If she was attempting to show Thomas as one a romantic (small 'r') bard who idealiz(s)ed the Fairy Queen, she messed it up by making the story about lust and craving need, whereas I think that a more effective handling of it is like Smith of Wootton Major, Gimli, Eomer, and Frodo, and others. Now, Tolkien made it clear in his Letters (and I choose to believe that he meant and understood what he said) that 'all that adolescent stuff' was something he was mature enough not to need in his Legendarium. Bowdlerized? Nah. He was not on some mission to 'clean it all up'; it just didn't have the kind of front-and-center importance to him that it seems to have for so many authors of our era.

Quote:
Originally Posted by Bb
Fairy and fantasy and medieval courtly traditions are, first of all, related but not the same thing and I'm not sure we can lump them all together here under some rubric of adoration or idealisation. I am here thinking of cultural legends and mythologies, not just modern fantasy. Second, each 'genre' is replete with blood, lust, gore, passion, fright and doom.
Quite right. The fact is that in courtly love the knight's goal was adultery with the Lady. I think it would have been a mistake for Tolkien to visit the issue of sexual lust in LotR; it would have drawn far too much attention to itself and away from the powerfully important things he believed worth telling a story about. I'm not saying that Tolkien's approach is definitive. I'm saying that he was on to something though.

The language I was using -- besmirched, ravages of infidelity, deplores -- have to do with the realities of adultery in a society that holds as its rule of law Christian standards, as did the high medieval.

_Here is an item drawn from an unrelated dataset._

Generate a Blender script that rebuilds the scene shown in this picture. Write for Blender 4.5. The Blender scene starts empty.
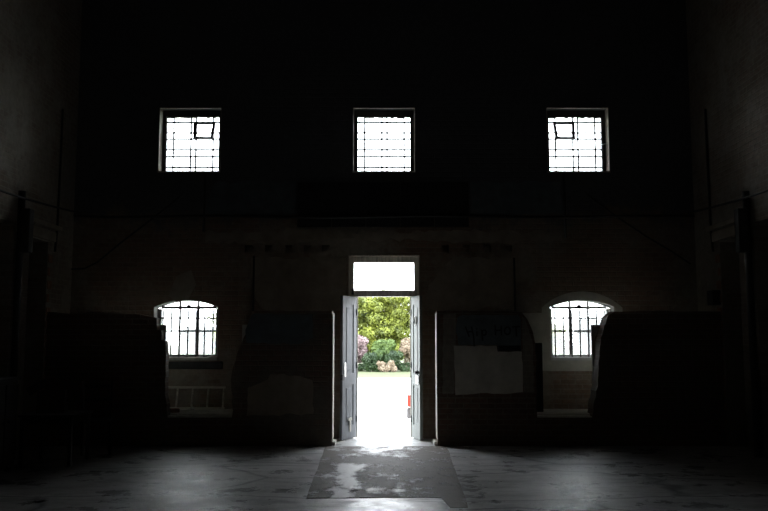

I'm not talking in Victorian terms here, just the realities of what a Lady faced from her Lord if she had been unfaithful with one of his knights.

Quote:
Originally Posted by Bb
To bring this back to the current phase of the discussion, is this view of adoration/idealisation what is going on in the current Mead Hall?
I don't know. Degas and Linduial are one example to look at, their writers being two yound ladies. The other is the case of Eodwine and Saeryn, written by a man and by a yound lady. However, the issue of the latter is not that of idealization. I don't know if the former is, or is even meant to be. What I do know is that it's not being written that way. Which may feed into my main point: female writers are generally unaware of the inner workings of the romantic currents in a romantic male character; it's about all those things you probably already think it is, PLUS a tendency toward idealization.